Copy out every line containing the word "objects".

> **Source excerpt**:

• • • • •

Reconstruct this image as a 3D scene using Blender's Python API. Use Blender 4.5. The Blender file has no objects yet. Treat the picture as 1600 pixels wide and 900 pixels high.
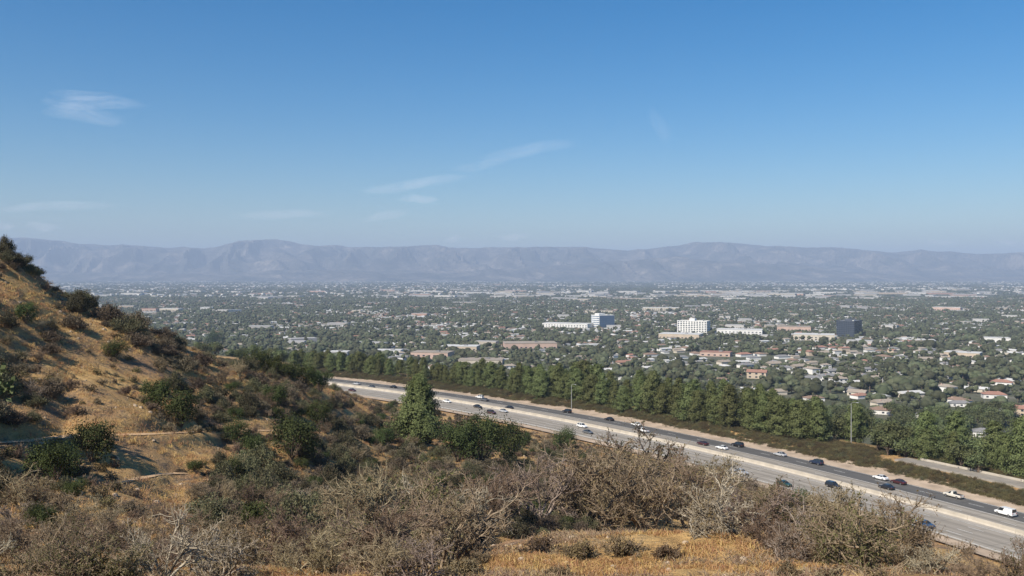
import bpy, math
import numpy as np
from mathutils import Vector

# ------------------------------------------------------------------ camera, sky, sun, exposure
SC = bpy.context.scene
COL = SC.collection
F, HY = 1400.0, 428.0          # focal length and horizon row of the 1600 px wide photograph
cam = bpy.data.objects.new('camera', bpy.data.cameras.new('camera'))
COL.objects.link(cam)
cam.location = (0, 0, 0)
cam.rotation_euler = (math.pi / 2, 0, 0)
cam.data.sensor_width = 36
cam.data.lens = 36 * F / 1600
cam.data.shift_y = (HY - 450) / 1600
cam.data.clip_start = 0.5
cam.data.clip_end = 400000
SC.camera = cam
SUN_EL, SUN_ROT = math.radians(43), math.radians(-135)
world = bpy.data.worlds.new('World')
SC.world = world
world.use_nodes = True
wt = world.node_tree
sky = wt.nodes.new('ShaderNodeTexSky')
sky.sky_type = 'NISHITA'
sky.sun_disc = False
sky.sun_elevation, sky.sun_rotation = SUN_EL, SUN_ROT
sky.altitude = 1230
sky.air_density, sky.dust_density, sky.ozone_density = 1.19, 1.72, 3.9
hsv_ = wt.nodes.new('ShaderNodeHueSaturation'); hsv_.inputs['Saturation'].default_value = 1.48
wt.links.new(sky.outputs[0], hsv_.inputs['Color'])
wt.links.new(hsv_.outputs[0], wt.nodes['Background'].inputs[0])
wt.nodes['Background'].inputs[1].default_value = 0.086
sun_dir = Vector((math.sin(SUN_ROT) * math.cos(SUN_EL), math.cos(SUN_ROT) * math.cos(SUN_EL), math.sin(SUN_EL)))
sl = bpy.data.lights.new('sun', 'SUN')
sl.energy, sl.angle, sl.color = 5.0, math.radians(0.53), (1.0, 0.92, 0.80)
so = bpy.data.objects.new('sun', sl)
COL.objects.link(so)
so.rotation_euler = sun_dir.to_track_quat('Z', 'Y').to_euler()
SC.view_settings.view_transform = 'Standard'
SC.view_settings.look = 'None'
SC.view_settings.exposure = 0.42
SC.view_settings.gamma = 1
SC.cycles.use_denoising = True
SC.cycles.max_bounces = 6
SC.cycles.transparent_max_bounces = 16
SC.cycles.volume_bounces = 0
HAZE_DENSITY, HAZE_COLOR = 7.4e-5, (0.62, 0.77, 1.0)

# ------------------------------------------------------------------ helpers
def sstep(a, b, x):
    t = np.clip((np.asarray(x, float) - a) / (b - a), 0, 1)
    return t * t * (3 - 2 * t)

def _hash(i, j, s):
    n = (i.astype(np.int64) * 374761393 + j.astype(np.int64) * 668265263 + s * 1442695041) & 0x7fffffff
    n = ((n ^ (n >> 13)) * 1274126177) & 0x7fffffff
    return ((n ^ (n >> 16)) & 0xffff) / 65535.0

def vnoise(x, y, s=0):
    x = np.asarray(x, float); y = np.asarray(y, float)
    i, j = np.floor(x), np.floor(y)
    u, v = x - i, y - j
    u, v = u * u * (3 - 2 * u), v * v * (3 - 2 * v)
    a, b = _hash(i, j, s), _hash(i + 1, j, s)
    c, d = _hash(i, j + 1, s), _hash(i + 1, j + 1, s)
    return (a * (1 - u) + b * u) * (1 - v) + (c * (1 - u) + d * u) * v * 1.0

def fbm(x, y, s=0, o=4):
    t, a = 0, 0.5
    for k in range(o):
        t = t + a * (vnoise(x * 2 ** k, y * 2 ** k, s + k * 17) - 0.5)
        a *= 0.5
    return t * 2

def mesh(name, V, polys, mats, mi=None, smooth=False, uv=None, attrs=None):
    """polys: a list of (n,k) index arrays."""
    V = np.asarray(V, np.float32)
    polys = [np.asarray(p, np.int32) for p in polys if len(p)]
    me = bpy.data.meshes.new(name)
    me.vertices.add(len(V)); me.vertices.foreach_set('co', V.ravel())
    nl = sum(p.size for p in polys); nf = sum(len(p) for p in polys)
    li = np.concatenate([p.ravel() for p in polys])
    tot = np.concatenate([np.full(len(p), p.shape[1], np.int32) for p in polys])
    st = np.concatenate([[0], np.cumsum(tot)[:-1]]).astype(np.int32)
    me.loops.add(nl); me.loops.foreach_set('vertex_index', li)
    me.polygons.add(nf)
    me.polygons.foreach_set('loop_start', st)
    me.polygons.foreach_set('loop_total', tot)
    for m in mats: me.materials.append(m)
    if mi is not None: me.polygons.foreach_set('material_index', np.asarray(mi, np.int32))
    me.polygons.foreach_set('use_smooth', np.full(nf, bool(smooth)))
    if uv is not None:
        l = me.uv_layers.new(name='UVMap')
        l.data.foreach_set('uv', np.asarray(uv, np.float32)[li].ravel())
    for k, a in (attrs or {}).items():
        at = me.attributes.new(k, 'FLOAT', 'POINT')
        at.data.foreach_set('value', np.asarray(a, np.float32))
    me.update(calc_edges=True)
    return me

def obj(name, me, parent=None, loc=(0, 0, 0), rz=0, sc=None, **props):
    o = bpy.data.objects.new(name, me)
    COL.objects.link(o)
    o.location = loc
    o.rotation_euler = (0, 0, rz)
    if sc is not None: o.scale = (sc, sc, sc) if np.isscalar(sc) else sc
    if parent: o.parent = parent
    for k, v in props.items(): o[k] = v
    return o

def thing(name, label, cat, loc, rz=0, group=None, sc=None):
    o = obj(name, None, None, loc, rz, sc, label=label, category=cat)
    o.empty_display_size = 0.5
    if group: o['group'] = group
    return o

class MB:
    """collects quads / tris with material slots"""
    def __init__(s): s.V = []; s.Q = []; s.T = []; s.qm = []; s.tm = []; s.n = 0
    def add(s, V, Q=None, T=None, m=0):
        V = np.asarray(V, float).reshape(-1, 3)
        if Q is not None and len(Q):
            Q = np.asarray(Q, int).reshape(-1, 4); s.Q.append(Q + s.n); s.qm += [m] * len(Q)
        if T is not None and len(T):
            T = np.asarray(T, int).reshape(-1, 3); s.T.append(T + s.n); s.tm += [m] * len(T)
        s.V.append(V); s.n += len(V)
    def box(s, x0, x1, y0, y1, z0, z1, m=0):
        V = [(x, y, z) for z in (z0, z1) for y in (y0, y1) for x in (x0, x1)]
        s.add(V, [(0, 2, 3, 1), (4, 5, 7, 6), (0, 1, 5, 4), (2, 6, 7, 3), (0, 4, 6, 2), (1, 3, 7, 5)], m=m)
    def frustum(s, b, t, m=0):   # (x0,x1,y0,y1,z) below and above
        V = [(x, y, b[4]) for y in b[2:4] for x in b[:2]] + [(x, y, t[4]) for y in t[2:4] for x in t[:2]]
        s.add(V, [(0, 2, 3, 1), (4, 5, 7, 6), (0, 1, 5, 4), (2, 6, 7, 3), (0, 4, 6, 2), (1, 3, 7, 5)], m=m)
    def tube(s, P, R, k=6, m=0):
        P = np.asarray(P, float); n = len(P)
        D = np.gradient(P, axis=0); D /= np.linalg.norm(D, axis=1)[:, None] + 1e-9
        up = np.where(np.abs(D[:, 2:3]) > 0.9, [[1., 0, 0]], [[0, 0, 1.]])
        A = np.cross(D, up); A /= np.linalg.norm(A, axis=1)[:, None]; B = np.cross(D, A)
        th = np.arange(k) * 2 * np.pi / k
        R = np.broadcast_to(np.asarray(R, float), (n,))
        V = P[:, None] + R[:, None, None] * (np.cos(th)[None, :, None] * A[:, None] + np.sin(th)[None, :, None] * B[:, None])
        i = np.arange(n - 1)[:, None] * k; j = np.arange(k)[None]; j2 = (j + 1) % k
        Q = np.stack([i + j, i + j2, i + k + j2, i + k + j], -1).reshape(-1, 4)
        s.add(V.reshape(-1, 3), Q, m=m)
        if k == 4 or k == 3:
            pass
    def mesh(s, name, mats, smooth=False):
        P = []; mi = []
        if s.Q: P.append(np.concatenate(s.Q)); mi += s.qm
        if s.T: P.append(np.concatenate(s.T)); mi += s.tm
        return mesh(name, np.concatenate(s.V), P, mats, mi, smooth)

# ------------------------------------------------------------------ materials
def mat(name, rough=0.8, spec=0.3, metallic=0.0):
    m = bpy.data.materials.new(name); m.use_nodes = True
    b = m.node_tree.nodes['Principled BSDF']
    b.inputs['Roughness'].default_value = rough
    b.inputs['Specular IOR Level'].default_value = spec
    b.inputs['Metallic'].default_value = metallic
    return m, m.node_tree, b

def N(nt, t, **kw):
    n = nt.nodes.new(t)
    for k, v in kw.items():
        if k.startswith('i_'):
            key = k[2:]; n.inputs[int(key) if key.isdigit() else key].default_value = v
        else: setattr(n, k, v)
    return n

def noise(nt, scale, detail=4, rough=0.55, co='Object', stretch=None):
    tc = N(nt, 'ShaderNodeTexCoord')
    out = tc.outputs[co]
    if stretch:
        mp = N(nt, 'ShaderNodeMapping'); mp.inputs['Scale'].default_value = stretch
        nt.links.new(out, mp.inputs[0]); out = mp.outputs[0]
    n = N(nt, 'ShaderNodeTexNoise'); n.inputs['Scale'].default_value = scale
    n.inputs['Detail'].default_value = detail; n.inputs['Roughness'].default_value = rough
    nt.links.new(out, n.inputs['Vector'])
    return n.outputs[0]

def ramp(nt, fac, stops):
    r = N(nt, 'ShaderNodeValToRGB')
    e = r.color_ramp.elements
    while len(e) < len(stops): e.new(0.5)
    for k, (p, c) in enumerate(stops):
        e[k].position = p; e[k].color = (*c, 1) if len(c) == 3 else c
    nt.links.new(fac, r.inputs[0])
    return r.outputs[0]

def mix(nt, a, b, fac, mode='MIX'):
    m = N(nt, 'ShaderNodeMix', data_type='RGBA', blend_type=mode)
    for sock, v in ((m.inputs[0], fac), (m.inputs[6], a), (m.inputs[7], b)):
        if hasattr(v, 'node'): nt.links.new(v, sock)
        elif isinstance(v, (int, float)): sock.default_value = v
        else: sock.default_value = (*v, 1)
    return m.outputs[2]

def mth(nt, op, a, b=0.5, clamp=False):
    m = N(nt, 'ShaderNodeMath', operation=op, use_clamp=clamp)
    for sock, v in ((m.inputs[0], a), (m.inputs[1], b)):
        if hasattr(v, 'node'): nt.links.new(v, sock)
        else: sock.default_value = v
    return m.outputs[0]

def bump(nt, b, h, strength=0.5, dist=0.1):
    n = N(nt, 'ShaderNodeBump'); n.inputs['Strength'].default_value = strength; n.inputs['Distance'].default_value = dist
    nt.links.new(h, n.inputs['Height']); nt.links.new(n.outputs[0], b.inputs['Normal'])

def simple(name, col, rough=0.7, spec=0.3, metallic=0.0, var=0.12, scale=2.0):
    m, nt, b = mat(name, rough, spec, metallic)
    n = noise(nt, scale, 5)
    lo = tuple(c * (1 - var) for c in col); hi = tuple(min(1, c * (1 + var)) for c in col)
    nt.links.new(ramp(nt, n, [(0.3, lo), (0.7, hi)]), b.inputs['Base Color'])
    return m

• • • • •

> **Full response**:
Reconstruct this image as a 3D scene using Blender's Python API. Use Blender 4.5. The Blender file has no objects yet. Treat the picture as 1600 pixels wide and 900 pixels high.
cam = bpy.data.objects.new('camera', bpy.data.cameras.new('camera'))
COL.objects.link(cam)
so = bpy.data.objects.new('sun', sl)
COL.objects.link(so)
    o = bpy.data.objects.new(name, me)
    COL.objects.link(o)